**WHAT NEEDS TO BE DONE**
Reproduce exactly the opening lines of the listing, stopping after the line that contains "p = at(px, py, d); return p[0], p[1]" and including it.

**DATA SEGMENT**

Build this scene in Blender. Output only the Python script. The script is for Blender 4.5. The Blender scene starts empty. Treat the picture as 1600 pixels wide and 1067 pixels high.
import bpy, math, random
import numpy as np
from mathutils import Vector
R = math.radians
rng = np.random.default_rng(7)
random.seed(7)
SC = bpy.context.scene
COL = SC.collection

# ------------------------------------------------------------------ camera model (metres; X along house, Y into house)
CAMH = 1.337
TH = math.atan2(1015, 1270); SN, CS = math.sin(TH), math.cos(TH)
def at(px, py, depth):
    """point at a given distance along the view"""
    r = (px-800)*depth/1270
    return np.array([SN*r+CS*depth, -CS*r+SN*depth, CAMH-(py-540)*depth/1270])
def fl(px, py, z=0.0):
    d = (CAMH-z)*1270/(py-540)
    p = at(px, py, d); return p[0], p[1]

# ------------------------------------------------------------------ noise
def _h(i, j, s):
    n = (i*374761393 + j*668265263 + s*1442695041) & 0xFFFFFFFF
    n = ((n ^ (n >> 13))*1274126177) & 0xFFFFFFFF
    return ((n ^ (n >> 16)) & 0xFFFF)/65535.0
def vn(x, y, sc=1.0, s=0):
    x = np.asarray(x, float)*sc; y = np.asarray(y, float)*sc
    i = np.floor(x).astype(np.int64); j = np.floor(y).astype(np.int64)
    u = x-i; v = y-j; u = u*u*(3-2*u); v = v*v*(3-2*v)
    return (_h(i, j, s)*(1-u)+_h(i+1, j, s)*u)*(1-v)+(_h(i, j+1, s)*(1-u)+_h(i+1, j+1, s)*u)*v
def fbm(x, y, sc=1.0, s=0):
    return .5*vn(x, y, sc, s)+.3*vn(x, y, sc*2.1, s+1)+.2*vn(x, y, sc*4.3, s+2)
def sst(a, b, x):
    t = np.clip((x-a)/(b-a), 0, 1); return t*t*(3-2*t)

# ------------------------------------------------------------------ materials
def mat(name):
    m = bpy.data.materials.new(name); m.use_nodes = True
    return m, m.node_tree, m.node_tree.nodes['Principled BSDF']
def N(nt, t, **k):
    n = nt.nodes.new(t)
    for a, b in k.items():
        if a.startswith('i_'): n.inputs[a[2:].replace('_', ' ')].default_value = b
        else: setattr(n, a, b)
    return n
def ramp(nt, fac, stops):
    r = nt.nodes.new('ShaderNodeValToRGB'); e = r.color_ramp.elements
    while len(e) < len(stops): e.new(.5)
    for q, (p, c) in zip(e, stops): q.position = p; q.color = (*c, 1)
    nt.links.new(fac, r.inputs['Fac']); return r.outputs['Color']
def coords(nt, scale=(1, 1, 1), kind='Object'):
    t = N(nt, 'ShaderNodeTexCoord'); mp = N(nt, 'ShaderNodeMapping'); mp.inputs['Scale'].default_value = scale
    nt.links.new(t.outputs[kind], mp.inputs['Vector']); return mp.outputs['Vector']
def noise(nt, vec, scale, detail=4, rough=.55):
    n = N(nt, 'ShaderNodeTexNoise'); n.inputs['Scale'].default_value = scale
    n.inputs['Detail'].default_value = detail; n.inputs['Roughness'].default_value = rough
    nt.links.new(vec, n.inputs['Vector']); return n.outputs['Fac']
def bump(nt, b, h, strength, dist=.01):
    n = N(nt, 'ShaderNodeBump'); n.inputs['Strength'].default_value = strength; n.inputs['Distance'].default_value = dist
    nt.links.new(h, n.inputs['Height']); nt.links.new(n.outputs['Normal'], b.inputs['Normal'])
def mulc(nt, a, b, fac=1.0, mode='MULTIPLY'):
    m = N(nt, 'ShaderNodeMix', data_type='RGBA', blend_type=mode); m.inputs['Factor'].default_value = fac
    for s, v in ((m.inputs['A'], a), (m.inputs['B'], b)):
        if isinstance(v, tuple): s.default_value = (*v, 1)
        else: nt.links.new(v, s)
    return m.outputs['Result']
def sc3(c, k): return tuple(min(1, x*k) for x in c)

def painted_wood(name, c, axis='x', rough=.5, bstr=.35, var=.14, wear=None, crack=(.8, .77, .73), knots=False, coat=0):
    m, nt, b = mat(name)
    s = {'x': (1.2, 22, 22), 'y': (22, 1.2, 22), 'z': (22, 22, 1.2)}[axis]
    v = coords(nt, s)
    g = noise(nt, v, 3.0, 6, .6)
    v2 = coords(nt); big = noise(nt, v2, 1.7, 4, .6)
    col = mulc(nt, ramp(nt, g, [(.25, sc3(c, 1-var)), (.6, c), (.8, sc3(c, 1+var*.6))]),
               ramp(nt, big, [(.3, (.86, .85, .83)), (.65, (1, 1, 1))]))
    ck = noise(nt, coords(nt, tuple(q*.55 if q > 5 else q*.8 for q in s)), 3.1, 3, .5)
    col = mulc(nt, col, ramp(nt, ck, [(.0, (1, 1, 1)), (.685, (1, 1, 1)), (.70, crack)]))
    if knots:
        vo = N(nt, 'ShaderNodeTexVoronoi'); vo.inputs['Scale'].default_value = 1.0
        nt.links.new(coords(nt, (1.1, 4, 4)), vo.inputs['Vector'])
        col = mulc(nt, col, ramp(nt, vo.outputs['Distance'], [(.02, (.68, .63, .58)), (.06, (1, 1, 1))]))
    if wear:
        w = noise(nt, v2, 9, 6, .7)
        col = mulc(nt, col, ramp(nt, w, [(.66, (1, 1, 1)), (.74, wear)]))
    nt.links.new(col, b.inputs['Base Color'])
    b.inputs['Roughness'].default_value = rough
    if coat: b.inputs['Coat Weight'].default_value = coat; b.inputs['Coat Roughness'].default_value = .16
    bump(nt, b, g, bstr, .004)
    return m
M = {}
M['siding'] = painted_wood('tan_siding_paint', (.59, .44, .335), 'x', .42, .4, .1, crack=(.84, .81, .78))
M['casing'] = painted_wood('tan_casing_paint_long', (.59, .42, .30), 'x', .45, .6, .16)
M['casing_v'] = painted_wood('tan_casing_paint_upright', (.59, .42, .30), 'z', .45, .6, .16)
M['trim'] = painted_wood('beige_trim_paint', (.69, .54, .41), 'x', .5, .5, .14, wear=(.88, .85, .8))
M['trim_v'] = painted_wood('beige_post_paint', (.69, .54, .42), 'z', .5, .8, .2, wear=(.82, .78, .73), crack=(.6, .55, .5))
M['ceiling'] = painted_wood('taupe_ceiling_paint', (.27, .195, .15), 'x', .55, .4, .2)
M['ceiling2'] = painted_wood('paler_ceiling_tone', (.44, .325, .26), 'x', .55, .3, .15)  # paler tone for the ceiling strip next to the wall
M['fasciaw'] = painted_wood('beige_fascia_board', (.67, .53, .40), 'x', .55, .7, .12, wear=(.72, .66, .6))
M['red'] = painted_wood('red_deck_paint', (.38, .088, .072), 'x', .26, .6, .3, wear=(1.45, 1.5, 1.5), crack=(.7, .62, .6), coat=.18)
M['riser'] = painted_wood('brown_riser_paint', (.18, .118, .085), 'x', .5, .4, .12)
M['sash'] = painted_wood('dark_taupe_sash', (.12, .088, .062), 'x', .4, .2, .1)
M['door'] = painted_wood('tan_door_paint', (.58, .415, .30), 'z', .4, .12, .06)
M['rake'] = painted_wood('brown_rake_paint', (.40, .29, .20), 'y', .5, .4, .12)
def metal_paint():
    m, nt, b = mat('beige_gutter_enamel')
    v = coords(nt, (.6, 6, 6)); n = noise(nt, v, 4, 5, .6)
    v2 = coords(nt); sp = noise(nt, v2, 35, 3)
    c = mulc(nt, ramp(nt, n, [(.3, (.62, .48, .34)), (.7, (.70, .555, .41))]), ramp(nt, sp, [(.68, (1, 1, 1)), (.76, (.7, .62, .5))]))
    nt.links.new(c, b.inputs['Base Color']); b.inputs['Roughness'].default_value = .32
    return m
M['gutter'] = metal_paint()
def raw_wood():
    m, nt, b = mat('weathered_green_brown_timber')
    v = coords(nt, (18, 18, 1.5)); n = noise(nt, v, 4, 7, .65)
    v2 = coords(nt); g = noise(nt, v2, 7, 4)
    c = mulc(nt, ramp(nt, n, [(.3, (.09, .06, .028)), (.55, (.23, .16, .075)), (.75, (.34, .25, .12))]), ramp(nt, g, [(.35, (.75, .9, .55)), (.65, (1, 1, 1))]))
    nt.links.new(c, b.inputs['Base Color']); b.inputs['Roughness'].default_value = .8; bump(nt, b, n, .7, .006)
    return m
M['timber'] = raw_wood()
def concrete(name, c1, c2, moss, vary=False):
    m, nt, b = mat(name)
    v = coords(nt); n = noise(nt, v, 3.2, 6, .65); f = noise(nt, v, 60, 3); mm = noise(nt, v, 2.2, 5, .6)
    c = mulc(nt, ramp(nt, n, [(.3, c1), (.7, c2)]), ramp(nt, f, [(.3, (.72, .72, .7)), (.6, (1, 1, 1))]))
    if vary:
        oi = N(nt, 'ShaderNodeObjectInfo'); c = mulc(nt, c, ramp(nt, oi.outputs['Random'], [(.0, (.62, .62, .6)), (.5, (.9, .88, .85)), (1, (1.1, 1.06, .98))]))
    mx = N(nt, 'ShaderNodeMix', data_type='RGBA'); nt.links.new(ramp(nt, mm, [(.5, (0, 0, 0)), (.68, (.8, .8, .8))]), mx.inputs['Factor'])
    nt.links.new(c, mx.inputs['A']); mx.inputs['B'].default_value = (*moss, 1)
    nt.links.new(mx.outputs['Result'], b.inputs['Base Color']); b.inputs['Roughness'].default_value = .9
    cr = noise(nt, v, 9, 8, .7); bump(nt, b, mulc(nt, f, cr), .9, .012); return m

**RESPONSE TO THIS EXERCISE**
Build this scene in Blender. Output only the Python script. The script is for Blender 4.5. The Blender scene starts empty. Treat the picture as 1600 pixels wide and 1067 pixels high.
import bpy, math, random
import numpy as np
from mathutils import Vector
R = math.radians
rng = np.random.default_rng(7)
random.seed(7)
SC = bpy.context.scene
COL = SC.collection

# ------------------------------------------------------------------ camera model (metres; X along house, Y into house)
CAMH = 1.337
TH = math.atan2(1015, 1270); SN, CS = math.sin(TH), math.cos(TH)
def at(px, py, depth):
    """point at a given distance along the view"""
    r = (px-800)*depth/1270
    return np.array([SN*r+CS*depth, -CS*r+SN*depth, CAMH-(py-540)*depth/1270])
def fl(px, py, z=0.0):
    d = (CAMH-z)*1270/(py-540)
    p = at(px, py, d); return p[0], p[1]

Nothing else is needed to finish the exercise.